Нет необходимости рассматривать по существу полемику Ломоносова и Миллера по норманскому вопросу. Она многократно описана в литературе и хорошо известна. Исследователи неоднократно отмечали ее политический характер[659]. Но, вместе с тем, этот спор имеет и общекультурный смысл, связанный с формированием исторической культуры в России. Дело не в том, кто прав из спорящих сторон. Как верно заметил А.Б. Каменский, «окончательная точка в нем (споре. – В.П.) еще не поставлена»[660], а ввиду отсутствия прямых источников вряд ли вообще будет когда-нибудь поставлена.
Миллер исходит из представления о единстве научной истины и о возможности ее постижения путем беспристрастного изучения источников. Ломоносов руководствуется тем, что историк, прежде всего, писатель, вынужденный так или иначе соотносить то, о чем он пишет, с читательской средой. Из этого вовсе не следует, что он может искажать истину в угоду своим читателям, но это значит, что между ним и его аудиторией должна существовать некая конвенция о том, что такое истина. Сам конвенциональный характер исторической истины дает историку, с одной стороны, бо́льшую свободу в интерпретации исторических документов, чем признание ее абсолютного и неизменного характера, а с другой стороны, теснее связывает его с читательской аудиторией. Последнее обстоятельство не только повышает спрос на произведения историка, но способствует формированию массовой исторической культуры.
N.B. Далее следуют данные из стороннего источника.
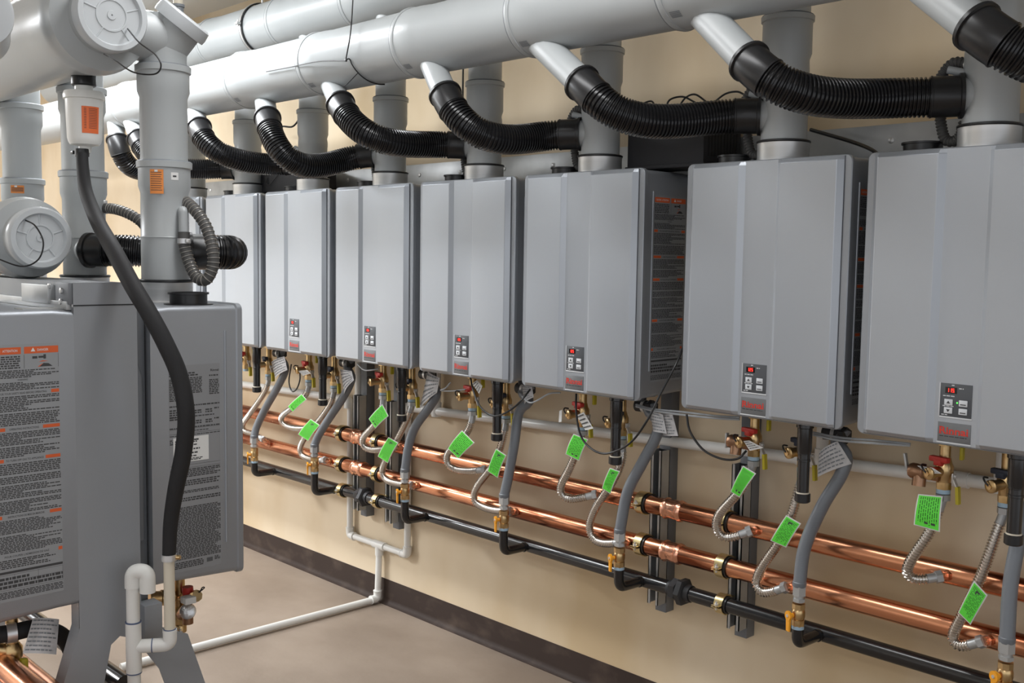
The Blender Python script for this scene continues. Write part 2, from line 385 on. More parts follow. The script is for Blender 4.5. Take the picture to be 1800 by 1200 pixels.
    # rating plate on the left side
    xs = OX0 + .0035 - .0006; rng = random.Random(21); ux = (0, -1, 0); o = (xs, .200, 0); lw = .124
    lab = MB().box((xs + .0002, .075, .032), (xs + .0012, .201, .512)).build('rating_label', mat('label_grey_film_two', (.30, .31, .325), .5, .35), t)
    k = MB(); k2 = MB()
    put_text(k, 'Rinnai', (xs, .0985, .494), ux, uy, width=.021, height=.0055, bold=.03)
    for (a, ww, z1, z0, r_) in ((0, .07, .496, .486, 2), (0, .034, .482, .43, 13), (.050, .03, .484, .446, 10), (.098, .024, .487, .482, 1), (.098, .025, .476, .440, 9),
                               (0, lw, .421, .416, 1), (.0, .03, .412, .386, 5), (.058, .02, .408, .398, 2), (.088, .018, .408, .398, 2), (.110, .012, .410, .405, 1), (0, lw, .395, .391, 1),
                               (.058, .02, .384, .374, 2), (.088, .018, .384, .374, 2), (.110, .012, .386, .381, 1), (0, lw, .370, .366, 1), (.045, .05, .361, .358, 1), (0, lw, .352, .349, 1), (0, .075, .343, .350 - .02, 3),
                               (0, lw, .272, .252, 5), (0, lw, .246, .232, 3), (0, lw, .222, .215, 2), (0, lw, .206, .196, 2), (0, lw, .184, .060, 34), (0, .08, .056, .040, 4), (.108, .014, .056, .046, 3)):
        print_rows(k, Vector(o) + Vector(ux) * a, ux, uy, ww, z1, z0, r_, rng, ragged=.12, fill=.66)
    for z in (.3655, .3545, .281, .274): k.quad((xs, .200, z), (xs, .200 - lw, z), (xs, .200 - lw, z + .0006), (xs, .200, z + .0006))
    for i in range(14):
        a = .195 - .083 - i * .0011; k.quad((xs, a, .044), (xs, a - .0007, .044), (xs, a - .0007, .054), (xs, a, .054))
    k.build('label_print', 'ink', lab)
    wl = MB().box((xs - .0006, .105, .2885), (xs - .0001, .192, .346)).build('serial_sticker', 'white_label', lab)
    x2 = xs - .0008
    for (a, ww, z1, z0, r_) in ((.052, .010, .341, .336, 1), (.030, .030, .341, .332, 2), (.024, .036, .329, .325, 1), (.020, .045, .320, .315, 1), (.020, .040, .311, .306, 1), (.030, .026, .303, .299, 1), (.012, .06, .297, .291, 2), (.004, .006, .34, .30, 8)):
        print_rows(k2, Vector((x2, .192, 0)) + Vector(ux) * a, ux, uy, ww, z1, z0, r_, rng, ragged=.1, fill=.7)
    k2.build('sticker_print', 'ink', wl)
    # top: stainless collar and black intake ring
    cx, cy = .209, .092
    p = MB().lathe((cx, cy, H - .012), (0, 0, 1), [(0, .070), (.010, .070), (.0105, .0645), (.014, .0637), (.016, .0645), (.0545, .0645), (.0575, .0655), (.0585, .0640), (.0585, .058), (.03, .058)], 40, False).build('exhaust_collar', 'steel', t)
    MB().lathe((cx, cy, H + .0445), (0, 0, 1), [(0, .0655), (.002, .0672), (.005, .0672), (.007, .0640), (.007, .0580)], 40, False).build('collar_gasket', 'cuff', p)
    MB().lathe((.054, .110, H - .006), (0, 0, 1), [(0, .056), (.004, .056), (.0045, .043), (.026, .043), (.0265, .047), (.031, .047), (.031, .039), (.010, .039), (.010, .001)], 32, False).build('intake_ring', 'cuff', t)
    m = MB().box((-.018, .232, H - .006), (W + .018, .243, H + .012), .001)
    m.box((.36, .15, H - .008), (.41, .235, H - .002), .001)
    m.build('hanging_bracket', 'galv', t)
    for bx in (.02, .38): MB().lathe((bx, .215, H - .006), (0, 0, 1), [(0, .006), (.003, .006), (.004, .004)], 12).build('screw', 'steel', t)
    # bottom sockets
    for bx, by in ((.134, .12), (.26, .16), (.312, .07), (.36, .16)):
        MB().lathe((bx, by, -.004), (0, 0, 1), [(0, .020), (.018, .020)], 16).build('bottom_socket', 'case', t)
    return t
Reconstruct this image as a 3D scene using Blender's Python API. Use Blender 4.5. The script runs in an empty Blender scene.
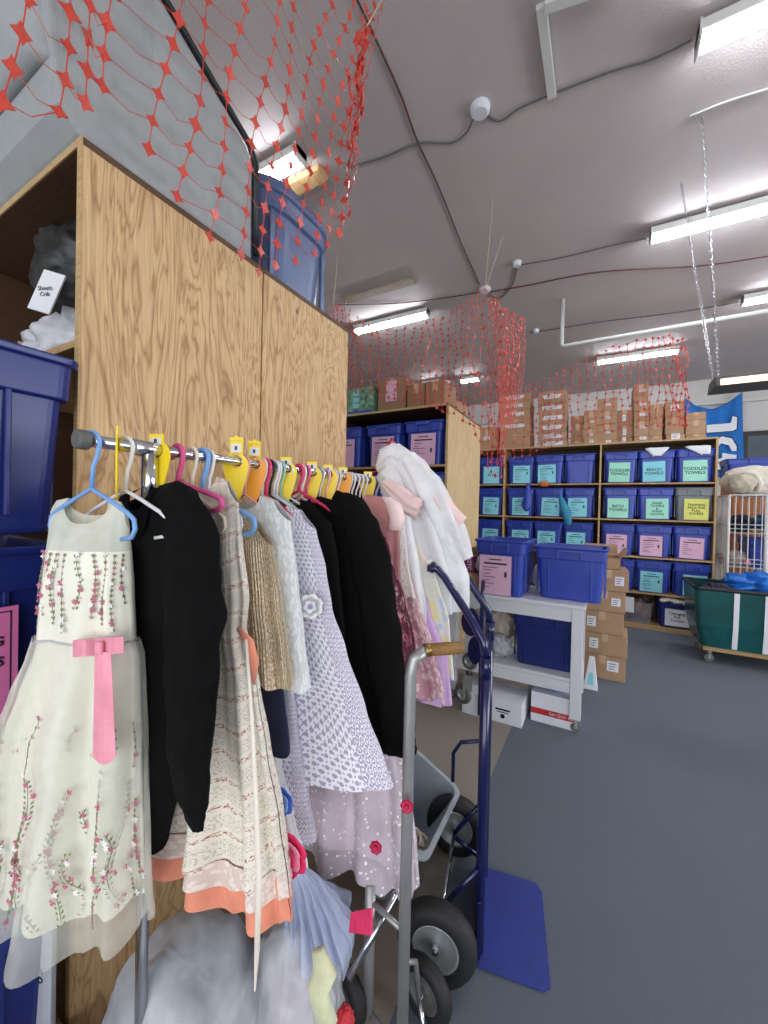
import bpy, math, random
from mathutils import Vector as V, Matrix, noise
R = math.radians
sc = bpy.context.scene
COL = sc.collection
rnd = random.Random(11)
F = 388.0
CAM = V((0, 0, 1.5))
CM = Matrix.Rotation(R(29.1), 3, 'Z') @ Matrix.Rotation(R(90 - 0.6), 3, 'X') @ Matrix.Rotation(R(1.3), 3, 'Z')
cam_data = bpy.data.cameras.new('camera'); cam = bpy.data.objects.new('camera', cam_data); COL.objects.link(cam)
cam.location = CAM; cam.rotation_euler = CM.to_euler()
cam_data.sensor_fit = 'HORIZONTAL'; cam_data.sensor_width = 36; cam_data.lens = F / 768 * 36
cam_data.clip_start = 0.02
sc.camera = cam

# a sight line of the photograph, cut with a real plane of the room
def ray(x, y): return CM @ V(((x - 384) / F, (512 - y) / F, -1))
def onX(x, y, X): d = ray(x, y); return CAM + d * (X / d.x)
def onY(x, y, Y): d = ray(x, y); return CAM + d * (Y / d.y)
def onZ(x, y, Z): d = ray(x, y); return CAM + d * ((Z - 1.5) / d.z)
def onP(x, y, P, n): d = ray(x, y); return CAM + d * ((P - CAM).dot(n) / d.dot(n))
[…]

Разумеется, доказывать широкое распространение исторических знаний в XVIII веке невозможно, как и то, что произведения историков того периода имели большой спрос. Массового читателя в то время в России еще не было. Писатель и читатель еще нередко сосуществовали в одном лице. Но даже в рамках этой практически замкнутой литературной системы уже можно говорить о тенденции к расширению исторической аудитории. Если магистральная линия исторического знания в России XVIII века, проходящая от сочинений Татищева к трудам М.М. Щербатова, определяет уровень научных знаний того времени, то на периферии исторической науки возникают любопытные нарративы, пытающиеся представить историю как увлекательное повествование.